Sobresale un relato largo de 58 páginas, el más extenso del libro, escrito por Dennis Arita intitulado “Si te vi, no me acuerdo”, expresión que aparece cinco veces en el texto, a manera de leitmotiv, y que bien merece unos párrafos.
El autor de “Final de invierno” (2008) y de “Música del desierto” (2011), sorprende ahora a sus lectores con este cuento hablado “en español sampedrano y hasta en jerga callejera” (p. 196).
Si bien sus dos libros anteriores poseían singulares cualidades narrativas no intentaron explorar la idiosincrasia expresiva del Valle de Sula.
Aquí la dicción utilizada por Arita se convierte en la comadrona de mecanismos de expresión verbal del todo familiares.
Es más, las frases en la escritura de “Si te vi, no me acuerdo” se forman como los cristales en una solución química, con una riqueza inagotable: no se rigen por convenciones o imposturas sino que siguen las leyes de su propia necesidad.
La composición resultante parece poseer la espontaneidad de una reacción en cadena, producto de la oralidad cotidiana.
En efecto, Arita pone en escena al detective privado Francisco Antúnez, humilde y con hambre crónica, cinéfilo empedernido, quien -mientras ve una película- es abordado en el cine Lux por un individuo que le solicita investigar la desaparición de Pacita Rocafuerte, anciana vidente y medium con el mundo de ultratumba.
Antúnez acepta el encargo y se traslada al barrio Cabañas, a conocer la cuartería donde vivía la iluminada: allí se sumerge en un hábitat misérrimo y amenazante, poblado de hampones, y pone en juego su olfato profesional para desvelar el misterio. Surge así el elenco proletario en el que destacan don Foncho y don Lisandro, o Lucrecia y Mayra, por un lado, y, por otro, don Abelardo Montesinos, ricachón opulento, rodeado de guaruras y sicarios, aparente objeto de una estafa, y de la cual se venga al ordenar la muerte de Pacita, según -a la postre- descubre Antúnez.
Dennis Arita trata a sus personajes con simpatía humorística, y sabe mezclar lo cómico y lo grotesco con suma habilidad.
Con todo, el aire festivo del relato bordea siempre la amenaza y el sentido de la precariedad de la vida en ese entorno urbano.
El peligro del hampa ronda a toda hora, y el lenguaje empleado lo expone con crudeza: las locuciones humillan y desprecian como monedas de uso corriente.
“Si te vi, no me acuerdo” posee una viveza esperpéntica en la que el autor hace gala de su don para la caricatura ácida y la distorsión lúdica.
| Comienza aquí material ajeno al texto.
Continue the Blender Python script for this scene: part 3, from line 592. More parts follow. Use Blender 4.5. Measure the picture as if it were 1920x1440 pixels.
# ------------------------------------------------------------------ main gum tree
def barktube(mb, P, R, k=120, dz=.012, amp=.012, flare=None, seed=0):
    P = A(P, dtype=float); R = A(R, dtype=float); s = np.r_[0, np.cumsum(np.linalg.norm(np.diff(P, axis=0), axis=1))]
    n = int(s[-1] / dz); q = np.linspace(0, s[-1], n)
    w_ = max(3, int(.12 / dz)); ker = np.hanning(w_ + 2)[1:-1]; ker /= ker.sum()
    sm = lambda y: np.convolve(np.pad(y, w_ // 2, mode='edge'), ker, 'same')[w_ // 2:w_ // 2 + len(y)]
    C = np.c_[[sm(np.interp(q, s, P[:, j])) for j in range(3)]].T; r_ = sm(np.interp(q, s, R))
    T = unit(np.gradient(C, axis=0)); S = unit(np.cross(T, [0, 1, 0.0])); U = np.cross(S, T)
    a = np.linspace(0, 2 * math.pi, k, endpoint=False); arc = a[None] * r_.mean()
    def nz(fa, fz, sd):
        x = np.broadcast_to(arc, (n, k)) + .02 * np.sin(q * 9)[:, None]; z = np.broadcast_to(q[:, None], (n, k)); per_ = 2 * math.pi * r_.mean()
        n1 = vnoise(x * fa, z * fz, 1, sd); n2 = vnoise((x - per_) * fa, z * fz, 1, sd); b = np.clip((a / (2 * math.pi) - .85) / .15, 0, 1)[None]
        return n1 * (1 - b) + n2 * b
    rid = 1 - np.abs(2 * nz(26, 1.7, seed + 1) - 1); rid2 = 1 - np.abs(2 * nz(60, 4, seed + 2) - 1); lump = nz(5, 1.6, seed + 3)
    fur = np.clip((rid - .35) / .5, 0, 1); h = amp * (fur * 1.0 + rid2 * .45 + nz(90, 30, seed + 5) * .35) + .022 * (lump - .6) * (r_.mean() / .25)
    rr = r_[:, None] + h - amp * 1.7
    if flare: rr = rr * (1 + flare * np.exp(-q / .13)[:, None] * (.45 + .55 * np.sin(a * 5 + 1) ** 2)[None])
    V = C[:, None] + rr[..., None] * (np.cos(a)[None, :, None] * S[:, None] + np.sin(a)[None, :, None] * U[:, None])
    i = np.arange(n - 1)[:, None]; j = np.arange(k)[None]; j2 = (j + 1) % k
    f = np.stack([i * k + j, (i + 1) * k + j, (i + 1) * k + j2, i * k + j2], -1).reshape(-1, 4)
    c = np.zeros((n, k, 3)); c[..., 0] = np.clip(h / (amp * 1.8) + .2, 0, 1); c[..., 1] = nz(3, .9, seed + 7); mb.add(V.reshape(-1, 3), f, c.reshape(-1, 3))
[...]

El fraseo es coloquial, a ratos telegráfico, plagado de diminutivos (“ocasioncita”, “chambita”, “pendejito”) y superlativos (“sonrisota”, “ojerotas”, “bocota”), que le otorgan una vivacidad extraordinaria al hilo narrativo.
El uso del grano del habla local, de la “plática” es sumamente eficaz: la intrusión continua de los insultos y de la agresión verbal le confiere una pátina irónica al conjunto, y pocas veces los coloquialismos han hecho restallar nuestra narrativa como ocurre aquí.
Y es que en una cultura de subsistencia y de carencias, el lenguaje es un arma que ayuda a sobrevivir. Dennis Arita rompe la tiranía del “buen decir”, remodela los convencionalismos lingüísticos, con pasión y aliento. Los exabruptos de su maquinaria verbal ponen al descubierto las partículas de la realidad circundante.